T. H. White's The Once and Future King

This 1939 book is for highly motivated, very bright fantasy fans who have read everything else in your library and really, really want some heavy-duty Arthurian legend. The vocabulary in this lead me to read it with a dictionary by my side, and the concepts of friendship, world peace, and doing good in the world are handled very philosophically.

That said, I enjoyed this. It has moments of humor, was beautifully written, and laid out the main story of Arthur and the knights of the Round Table in a fairly easy-to-follow fashion. The one thing that I enjoyed, but which gives me pause when recommending it to students, was the Arthur-Guinevere-Lancelot love triangle. The levels of stupidity on all sides was fascinating, and since the circumstances often devolved into chaos and violence, I think that it would keep the interest of those reading this for the action and adventure, but I doubt that students would have quite the interest in the soap opera quality of this sub plot that I did.

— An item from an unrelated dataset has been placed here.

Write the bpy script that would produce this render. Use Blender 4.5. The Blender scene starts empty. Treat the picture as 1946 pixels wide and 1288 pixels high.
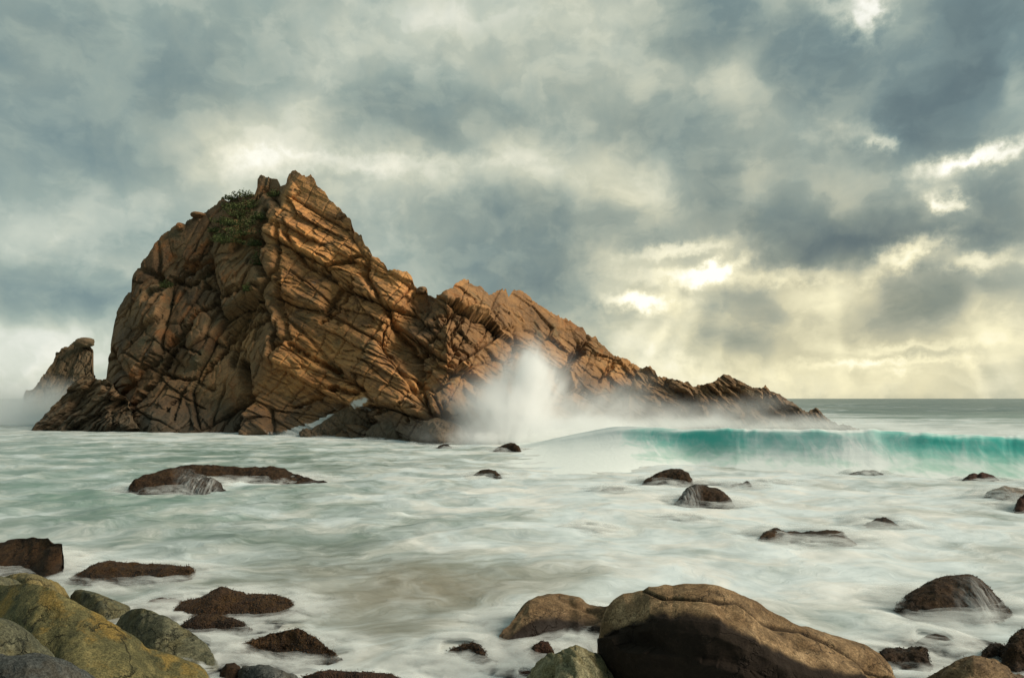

I'm glad I got a copy. It's something that will challenge readers that I can hand to them more happily than, say, The Three Musketeers or Vanity Fair (which I finally deaccessioned because if I couldn't finish it after 20 years of trying, what are the odds that one of my students could?).

1 comment:

  1. Oh, gee... I was going to beg you to hand Once and Future King and/or Three Musketeers to eldest son this coming year. Then I realized he's not at your school any longer. *Sigh.*

    Younger son has read four Percy Jackson books in about as many days. This is a good pace for him: he's really not much of a reader (though please do hand him back that Odyssey book he had -- he really does want to finish it, I think).